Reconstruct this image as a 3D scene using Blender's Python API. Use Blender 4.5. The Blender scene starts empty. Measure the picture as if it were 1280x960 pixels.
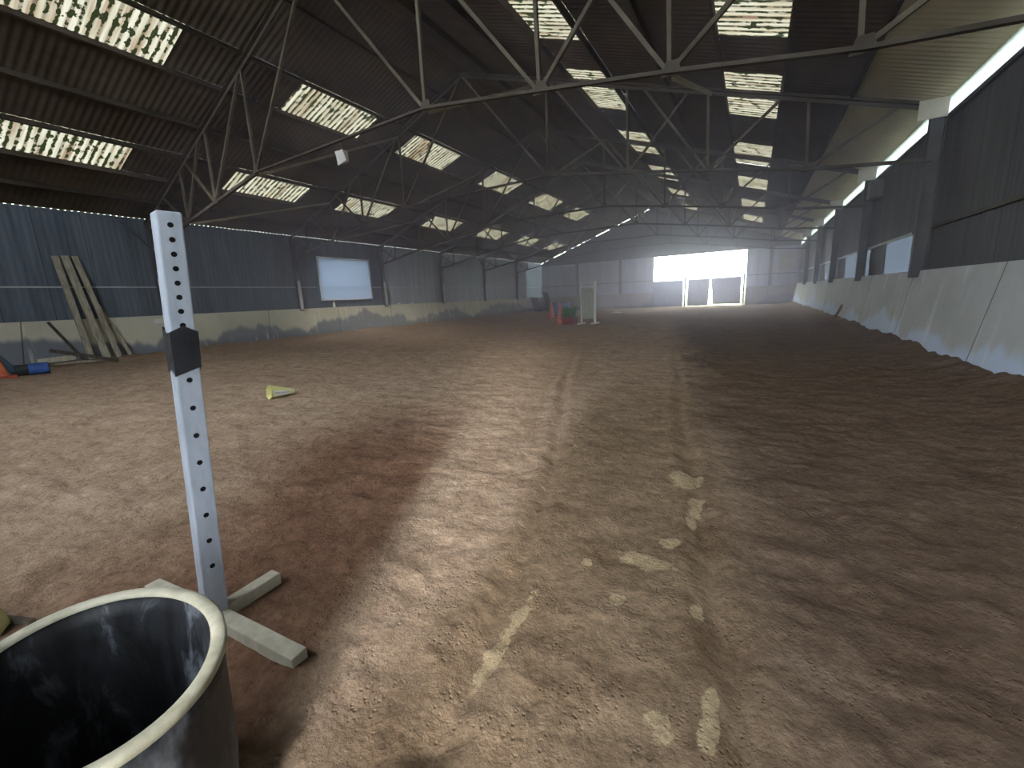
import bpy, math, random
import numpy as np
from mathutils import Vector, Matrix
random.seed(4)
rng = np.random.default_rng(7)
S = bpy.context.scene
HAZE = .025
COL = S.collection

# ---------------------------------------------------------------- dimensions
XL, XR = -17.58, 2.78
YB, YN = 37.55, -3.0          # far gable, near end of the model
XRG, ZRG = -7.776, 7.913      # ridge
ZEL, ZER = 4.377, 4.38        # roof height at the walls
SL = (ZRG - ZEL) / (XRG - XL)
SR = (ZRG - ZER) / (XR - XRG)
BAY, Y0 = 5.0617, 6.971
SKEW = 1.1                    # right-hand posts stand a little nearer than the left-hand ones
def roof_z(x):
    return ZRG - (SL * (XRG - x) if x < XRG else SR * (x - XRG))
def frame_y(n, x):
    return Y0 + n * BAY - SKEW * (x - XL) / (XR - XL)
ORD = ['first', 'second', 'third', 'fourth', 'fifth', 'sixth', 'seventh', 'eighth', 'ninth', 'tenth', 'eleventh']

# ---------------------------------------------------------------- materials
def mat(name):
    m = bpy.data.materials.new(name); m.use_nodes = True
    nt = m.node_tree; nt.nodes.clear()
    out = nt.nodes.new('ShaderNodeOutputMaterial')
    return m, nt, out
class NG:
    """small helper to wire nodes"""
    def __init__(s, nt): s.nt = nt
    def n(s, typ, **kw):
        nd = s.nt.nodes.new(typ)
        for k, v in kw.items():
            if k in nd.inputs: 
                if hasattr(v, 'is_output'): s.nt.links.new(v, nd.inputs[k])
                else: nd.inputs[k].default_value = v
            else: setattr(nd, k, v)
        return nd
    def link(s, a, b): s.nt.links.new(a, b)
    def pos(s): return s.n('ShaderNodeNewGeometry').outputs['Position']
    def obj(s): return s.n('ShaderNodeTexCoord').outputs['Object']
    def noise(s, vec, scale, detail=4, rough=.55, dist=0.):
        nd = s.n('ShaderNodeTexNoise'); s.link(vec, nd.inputs['Vector'])
        nd.inputs['Scale'].default_value = scale; nd.inputs['Detail'].default_value = detail
        nd.inputs['Roughness'].default_value = rough; nd.inputs['Distortion'].default_value = dist
        return nd.outputs['Fac']
    def scale(s, vec, v):
        nd = s.n('ShaderNodeVectorMath', operation='MULTIPLY'); s.link(vec, nd.inputs[0]); nd.inputs[1].default_value = v
        return nd.outputs[0]
    def ramp(s, fac, stops):
        nd = s.n('ShaderNodeValToRGB'); s.link(fac, nd.inputs['Fac'])
        el = nd.color_ramp.elements
        while len(el) < len(stops): el.new(.5)
        for e, (p, c) in zip(el, stops):
            e.position = p; e.color = (*c, 1) if not isinstance(c, float) else (c, c, c, 1)
        return nd.outputs['Color']
    def mix(s, fac, a, b, blend='MIX'):
        nd = s.n('ShaderNodeMix', data_type='RGBA', blend_type=blend)
        for v, i in ((fac, 0), (a, 6), (b, 7)):
            if hasattr(v, 'is_output'): s.link(v, nd.inputs[i])
            elif isinstance(v, (int, float)): nd.inputs[i].default_value = v
            else: nd.inputs[i].default_value = (*v, 1)
        return nd.outputs[2]
    def math(s, op, a, b=0., clamp=False):
        nd = s.n('ShaderNodeMath', operation=op, use_clamp=clamp)
        for v, i in ((a, 0), (b, 1)):
            if hasattr(v, 'is_output'): s.link(v, nd.inputs[i])
            else: nd.inputs[i].default_value = v
        return nd.outputs[0]
    def xyz(s, vec):
        nd = s.n('ShaderNodeSeparateXYZ'); s.link(vec, nd.inputs[0]); return nd.outputs
    def smooth(s, v, a, b):
        nd = s.n('ShaderNodeMapRange', interpolation_type='SMOOTHSTEP'); s.link(v, nd.inputs[0])
        nd.inputs[1].default_value = a; nd.inputs[2].default_value = b
        return nd.outputs[0]
    def bump(s, h, strength, dist=.01):
        nd = s.n('ShaderNodeBump'); s.link(h, nd.inputs['Height'])
        nd.inputs['Strength'].default_value = strength; nd.inputs['Distance'].default_value = dist
        return nd.outputs[0]

def surf(name, col, col2=None, scale=3., rough=.8, metal=0., stretch=(1, 1, 1), bump=0., bscale=40., spec=.3, contrast=(.35, .65), world=False):
    """principled surface with two tones mixed by noise"""
    m, nt, out = mat(name); g = NG(nt)
    p = g.n('ShaderNodeBsdfPrincipled', Roughness=rough, Metallic=metal)
    p.inputs['Specular IOR Level'].default_value = spec
    src = g.pos() if world else g.obj()
    vec = g.scale(src, stretch)
    f = g.noise(vec, scale, 5, .6)
    c = g.ramp(f, [(contrast[0], col), (contrast[1], col2 or col)])
    g.link(c, p.inputs['Base Color'])
    if bump:
        g.link(g.bump(g.noise(src, bscale, 3), bump), p.inputs['Normal'])
    g.link(p.outputs[0], out.inputs[0])
    return m

M = {}
M['roof'] = surf('fibre_cement', (.068, .052, .040), (.115, .092, .070), .8, .95, stretch=(1.5, .6, 1), spec=.05, world=True)
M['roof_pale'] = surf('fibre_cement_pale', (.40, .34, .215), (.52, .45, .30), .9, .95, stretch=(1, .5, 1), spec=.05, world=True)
M['purlin'] = surf('purlin_steel', (.045, .038, .030), (.075, .062, .05), 2., .85, world=True, spec=.1)
M['steel'] = surf('truss_steel', (.050, .041, .030), (.10, .086, .062), 1.7, .75, world=True, spec=.2)
M['brace'] = surf('brace_steel_lit', (.24, .20, .13), (.36, .32, .23), 1.7, .75, world=True, spec=.2)  # pale tone puts the light on the braces into the colour
M['post'] = surf('post_steel', (.05, .05, .052), (.10, .10, .10), 1.5, .7, world=True, spec=.2)
M['pale_steel'] = surf('galvanised_rail', (.36, .37, .38), (.5, .51, .52), 2., .6, world=True)
M['plank'] = surf('weathered_timber', (.24, .215, .165), (.42, .385, .30), 3., .85, stretch=(6, 6, .6), bump=.3)
M['plank_dark'] = surf('dark_timber', (.055, .045, .035), (.11, .09, .07), 3., .85, stretch=(6, 6, .6))
M['plank_pale'] = surf('pale_timber', (.38, .35, .27), (.50, .46, .36), 3., .8, stretch=(6, 6, .6))
M['rubber'] = None
M['blue'] = surf('blue_plastic', (.03, .08, .26), (.05, .12, .36), 4., .5)
M['bluegreen'] = surf('dull_blue_plastic', (.05, .09, .13), (.08, .13, .18), 4., .6)
M['darkplastic'] = surf('dark_plastic', (.012, .018, .018), (.03, .035, .035), 4., .6)
M['orange'] = surf('orange_plastic', (.55, .13, .055), (.70, .22, .12), 4., .55)
M['redbase'] = surf('red_rubber', (.36, .07, .04), (.45, .11, .07), 4., .7)
M['white'] = surf('white_paint', (.72, .73, .72), (.82, .82, .8), 6., .55)
M['tape'] = surf('black_tape', (.008, .008, .011), (.02, .02, .026), 9., .45, spec=.5, bump=.3)
M['hole'] = surf('hole_dark', (.004, .004, .005), None, 1., .9)
M['yellow'] = surf('yellow_plastic', (.62, .58, .22), (.72, .68, .34), 6., .5)
M['paper'] = surf('paper', (.68, .68, .64), (.78, .78, .75), 8., .8)
M['ink'] = surf('grey_ink', (.25, .30, .27), None, 1., .8)
M['green'] = surf('green_leaves', (.02, .14, .03), (.10, .34, .10), 14., .6)
M['maroon'] = surf('maroon_plastic', (.20, .035, .04), (.28, .06, .06), 5., .6)
M['wing_panel'] = surf('wing_panel_paint', (.26, .29, .23), (.36, .38, .32), 7., .7)
M['board_dark'] = surf('dark_board', (.02, .022, .028), (.05, .05, .055), 3., .8)
M['board_pale'] = surf('pale_board', (.34, .31, .25), (.42, .39, .33), 3., .8)
M['grey_box'] = surf('grey_box', (.10, .10, .105), (.15, .15, .155), 5., .7)
M['grass'] = surf('grass_outside', (.13, .17, .08), (.22, .26, .14), 2., .9, world=True)
M['lampglass'] = surf('lamp_glass', (.42, .42, .4), (.5, .5, .48), 5., .25)
M['gate'] = surf('gate_board', (.17, .15, .135), (.27, .24, .22), 2., .8, stretch=(5, 1, .5))
M['gate_blue'] = surf('gate_board_blue', (.16, .18, .24), (.24, .26, .32), 2., .8, stretch=(5, 1, .5))
M['galv'] = None

# galvanised square tube of the near stand
def m_galv():
    m, nt, out = mat('grey_painted_tube'); g = NG(nt)
    p = g.n('ShaderNodeBsdfPrincipled', Roughness=.5); p.inputs['Specular IOR Level'].default_value = .4
    o = g.obj()
    f = g.noise(g.scale(o, (8, 8, 2)), 2.5, 5)
    c = g.ramp(f, [(.3, (.30, .335, .39)), (.6, (.42, .46, .53)), (.8, (.35, .385, .42))])
    g.link(c, p.inputs['Base Color']); g.link(p.outputs[0], out.inputs[0]); return m
M['galv'] = m_galv()

def m_rubber():
    m, nt, out = mat('black_rubber'); g = NG(nt)
    p = g.n('ShaderNodeBsdfPrincipled', Roughness=.55); p.inputs['Specular IOR Level'].default_value = .4
    o = g.obj()
    f = g.noise(g.scale(o, (9, 9, 3)), 1.0, 6, .65, .6)
    c = g.ramp(f, [(.4, (.006, .006, .007)), (.56, (.022, .024, .028)), (.68, (.16, .175, .20))])
    # dust splashes, with bluish light on the right-hand end painted in
    dust_light = g.math('ADD', g.noise(g.scale(o, (5, 5, 2.2)), 1.0, 5, .65), g.math('MULTIPLY', g.xyz(o)[0], .55))
    c = g.mix(g.math('MULTIPLY', g.smooth(dust_light, .54, .76), .75), c, (.20, .215, .24))
    g.link(c, p.inputs['Base Color']); g.link(g.bump(g.noise(o, 22, 4), .3), p.inputs['Normal'])
    g.link(p.outputs[0], out.inputs[0]); return m
M['rubber'] = m_rubber()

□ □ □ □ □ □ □

▶ **Work instructions**
Go from the first line of the listing to the line holding "COL = S.collection" and, please, transcribe those lines exactly, both included, with no pictures.

▶ **Complete output**
Reconstruct this image as a 3D scene using Blender's Python API. Use Blender 4.5. The Blender scene starts empty. Measure the picture as if it were 1280x960 pixels.
import bpy, math, random
import numpy as np
from mathutils import Vector, Matrix
random.seed(4)
rng = np.random.default_rng(7)
S = bpy.context.scene
HAZE = .025
COL = S.collection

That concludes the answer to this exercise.